In the face of this overwhelming and consistent set of decisions in favour of the complainants I asked the respondent why, the following year, they essentially ignored and set aside the decisions of the Rights Commissioners and the Employment Appeals Tribunal and again subjected the complainants to the trouble and expense of running the exact same case. The definition above appears in the 2014 Decision of the Rights Commissioner at which all but one of the parties who appeared in this case were in attendance. (Rights Commissioner Decision r-140616-pw-rg/RG and 140618-pw-rg/RG)
The answer was that, to do otherwise it would be seen to acquiesce in making the payment in cash, with, I assume, concern about implications for other employees making similar claims.

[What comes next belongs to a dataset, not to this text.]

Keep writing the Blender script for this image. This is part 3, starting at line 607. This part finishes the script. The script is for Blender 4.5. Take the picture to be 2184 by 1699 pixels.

There are two answers to this. The outcome of any claim under section 1 of the Payment of Wages Act, which is quoted above, is something that will be determined as a matter of law, rather than precedent or industrial relations.
Secondly, it is a manifestation of quite formidable disrespect for the decisions and status of the then Rights Commissioner Service and of the Employment Appeals Tribunal to persist with this campaign of attrition against the complainants, presumably with the intention of wearing them down to the point where they would abandon the pursuit of their legal rights. The legal position in respect of these complainants is well settled and it behoves the respondent to respect, accept and apply it on a continuing basis. All future payments of the bonus to the complainants should be in line with the decision below.
Decision:
Section 41(4) of the Workplace Relations Act 2015 requires that I make a decision in relation to the complaint(s)/dispute(s) in accordance with the relevant redress provisions under Schedule 6 of that Act.
I uphold the complaint under CA-00004178-001 and also the complaint under CA-00004180-001 and I award each complainant the sum of €831.37 to be paid in monetary form in line with its normal practice for the payment of wages and in conformity with Section 2 of the Payment of Wages Act within forty two days.